What you will do
Quote the data exactly, first line to the line containing "COL = S.collection", with no pictures.

Given information
⟨

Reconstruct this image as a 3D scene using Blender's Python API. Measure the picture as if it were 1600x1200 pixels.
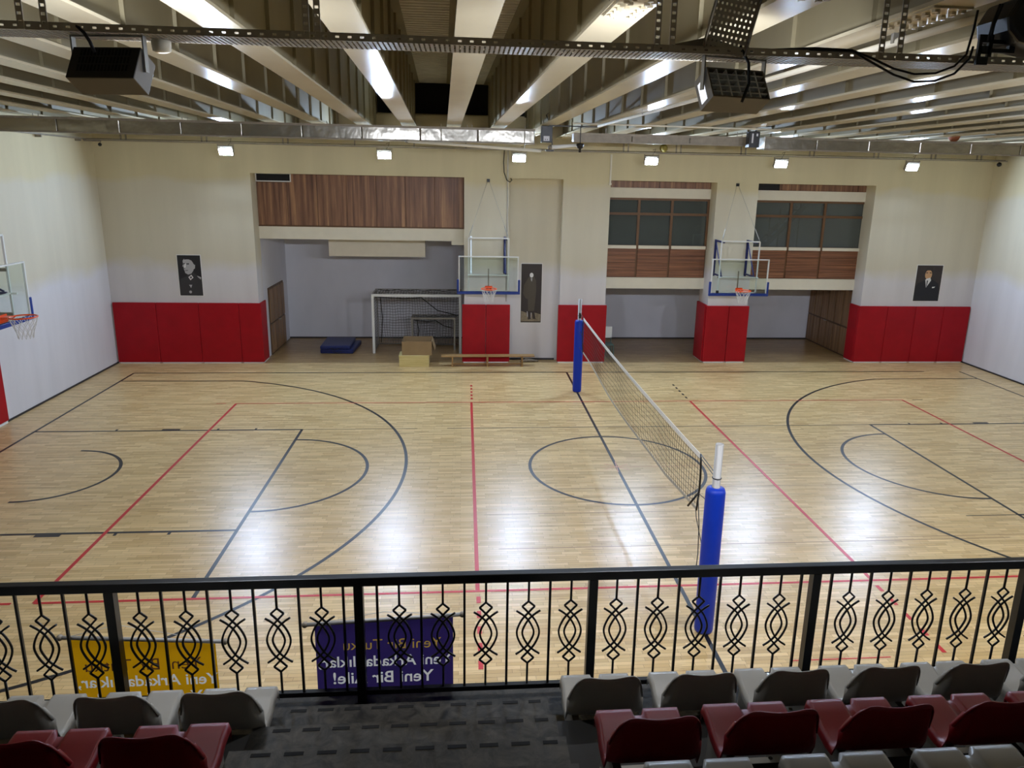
import bpy, bmesh, math, random
from mathutils import Vector, Matrix
random.seed(7)
for o in list(bpy.data.objects): bpy.data.objects.remove(o)
S = bpy.context.scene
COL = S.collection

# ------------------------------------------------------------------ camera
def cam_axes(yaw, pitch, roll):
    cy, sy, cp, sp, cr, sr = math.cos(yaw), math.sin(yaw), math.cos(pitch), math.sin(pitch), math.cos(roll), math.sin(roll)
    f = Vector((-sy*cp, cy*cp, sp)); r0 = Vector((cy, sy, 0)); u0 = r0.cross(f)
    return cr*r0+sr*u0, -sr*r0+cr*u0, f
cd = bpy.data.cameras.new('camera'); cam = bpy.data.objects.new('camera', cd); COL.objects.link(cam)
r_, u_, f_ = cam_axes(-0.0863663, -0.2402328, 0.0204605)
m = Matrix((r_, u_, -f_)).transposed().to_4x4()
m.translation = Vector((-3.15203, -9.22756, 5.7432))
cam.matrix_world = m
cd.sensor_width = 36; cd.lens = 1123.196/1600*36
cd.shift_x = -19.6446/1600; cd.shift_y = -43.6828/1600
cd.clip_start = 0.05; cd.clip_end = 200
S.camera = cam
# ------------------------------------------------------------------ light
w = bpy.data.worlds.new('world'); S.world = w; w.use_nodes = True
w.node_tree.nodes['Background'].inputs[0].default_value = (0.55, 0.6, 0.7, 1)
w.node_tree.nodes['Background'].inputs[1].default_value = 0.02
LAMP_FAR = 1500.0      # radiance of the floodlights on the far wall
LAMP_NEAR = 930.0     # radiance of the floodlights on the near cable tray
S.view_settings.view_transform = 'Standard'; S.view_settings.look = 'None'
S.view_settings.exposure = 0.0; S.view_settings.gamma = 1.0; S.view_settings.use_curve_mapping = False

# ------------------------------------------------------------------ materials
def lin(c):
    return tuple((x/12.92 if x <= .04045 else ((x+.055)/1.055)**2.4) for x in [v/255 for v in c])
def mat(name, col, rough=.5, metal=0., spec=.5, noise=0., nscale=(4, 4, 4), bump=0., bscale=40, coat=0., emit=None, es=0., trans=0.):
    mt = bpy.data.materials.new(name); mt.use_nodes = True
    nt = mt.node_tree; N = nt.nodes; L = nt.links; b = N['Principled BSDF']
    c = lin(col)
    b.inputs['Base Color'].default_value = (*c, 1); b.inputs['Roughness'].default_value = rough
    b.inputs['Metallic'].default_value = metal; b.inputs['Specular IOR Level'].default_value = spec
    b.inputs['Coat Weight'].default_value = coat; b.inputs['Coat Roughness'].default_value = .15
    if emit: b.inputs['Emission Color'].default_value = (*lin(emit), 1); b.inputs['Emission Strength'].default_value = es
    if noise or bump:
        g = N.new('ShaderNodeNewGeometry'); mp = N.new('ShaderNodeMapping'); mp.inputs['Scale'].default_value = nscale
        L.new(g.outputs['Position'], mp.inputs['Vector'])
        if noise:
            nz = N.new('ShaderNodeTexNoise'); nz.inputs['Scale'].default_value = 1; nz.inputs['Detail'].default_value = 5
            L.new(mp.outputs[0], nz.inputs['Vector'])
            r = N.new('ShaderNodeValToRGB'); r.color_ramp.elements[0].position = .3; r.color_ramp.elements[1].position = .7
            r.color_ramp.elements[0].color = (*[x*(1-noise) for x in c], 1); r.color_ramp.elements[1].color = (*[min(1, x*(1+noise)) for x in c], 1)
            L.new(nz.outputs['Fac'], r.inputs[0]); L.new(r.outputs[0], b.inputs['Base Color'])
        if bump:
            n2 = N.new('ShaderNodeTexNoise'); n2.inputs['Scale'].default_value = bscale; L.new(g.outputs['Position'], n2.inputs['Vector'])
            bp = N.new('ShaderNodeBump'); bp.inputs['Strength'].default_value = bump; bp.inputs['Distance'].default_value = .02
            L.new(n2.outputs['Fac'], bp.inputs['Height']); L.new(bp.outputs[0], b.inputs['Normal'])
    return mt
def wall_paint():
    mt = bpy.data.materials.new('wall_paint'); mt.use_nodes = True
    nt = mt.node_tree; N = nt.nodes; L = nt.links; b = N['Principled BSDF']; b.inputs['Roughness'].default_value = .75
    b.inputs['Specular IOR Level'].default_value = .25
    g = N.new('ShaderNodeNewGeometry'); sp = N.new('ShaderNodeSeparateXYZ'); L.new(g.outputs['Position'], sp.inputs[0])
    nz = N.new('ShaderNodeTexNoise'); nz.inputs['Scale'].default_value = .7; nz.inputs['Detail'].default_value = 4; L.new(g.outputs['Position'], nz.inputs['Vector'])
    ma = N.new('ShaderNodeMath'); ma.operation = 'MULTIPLY_ADD'; ma.inputs[1].default_value = .8; L.new(nz.outputs['Fac'], ma.inputs[0]); L.new(sp.outputs['Z'], ma.inputs[2])
    mr = N.new('ShaderNodeMapRange'); mr.inputs['From Min'].default_value = 3.2; mr.inputs['From Max'].default_value = 3.62; L.new(ma.outputs[0], mr.inputs['Value'])
    mx = N.new('ShaderNodeMix'); mx.data_type = 'RGBA'; L.new(mr.outputs[0], mx.inputs[0])
    mx.inputs[6].default_value = (*lin((212, 208, 208)), 1); mx.inputs[7].default_value = (*lin((206, 198, 176)), 1)
    mr3 = N.new('ShaderNodeMapRange'); mr3.inputs['From Min'].default_value = 5.85; mr3.inputs['From Max'].default_value = 6.05; L.new(ma.outputs[0], mr3.inputs['Value'])
    mx3 = N.new('ShaderNodeMix'); mx3.data_type = 'RGBA'; L.new(mr3.outputs[0], mx3.inputs[0]); L.new(mx.outputs[2], mx3.inputs[6]); mx3.inputs[7].default_value = (*lin((206, 194, 158)), 1)
    # faint vertical stains and patches
    mp = N.new('ShaderNodeMapping'); mp.inputs['Scale'].default_value = (2.2, 2.2, .25); L.new(g.outputs['Position'], mp.inputs['Vector'])
    n2 = N.new('ShaderNodeTexNoise'); n2.inputs['Scale'].default_value = 1; n2.inputs['Detail'].default_value = 6; L.new(mp.outputs[0], n2.inputs['Vector'])
    m2 = N.new('ShaderNodeMapRange'); m2.inputs['From Min'].default_value = .3; m2.inputs['From Max'].default_value = .75; m2.inputs['To Min'].default_value = .93; m2.inputs['To Max'].default_value = 1.03
    L.new(n2.outputs['Fac'], m2.inputs['Value'])
    vm = N.new('ShaderNodeVectorMath'); vm.operation = 'SCALE'; L.new(mx3.outputs[2], vm.inputs[0]); L.new(m2.outputs[0], vm.inputs['Scale'])
    L.new(vm.outputs[0], b.inputs['Base Color'])
    n3 = N.new('ShaderNodeTexNoise'); n3.inputs['Scale'].default_value = 30; L.new(g.outputs['Position'], n3.inputs['Vector'])
    bp = N.new('ShaderNodeBump'); bp.inputs['Strength'].default_value = .12; bp.inputs['Distance'].default_value = .01; L.new(n3.outputs['Fac'], bp.inputs['Height']); L.new(bp.outputs[0], b.inputs['Normal'])
    return mt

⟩

Output for this exercise
Reconstruct this image as a 3D scene using Blender's Python API. Measure the picture as if it were 1600x1200 pixels.
import bpy, bmesh, math, random
from mathutils import Vector, Matrix
random.seed(7)
for o in list(bpy.data.objects): bpy.data.objects.remove(o)
S = bpy.context.scene
COL = S.collection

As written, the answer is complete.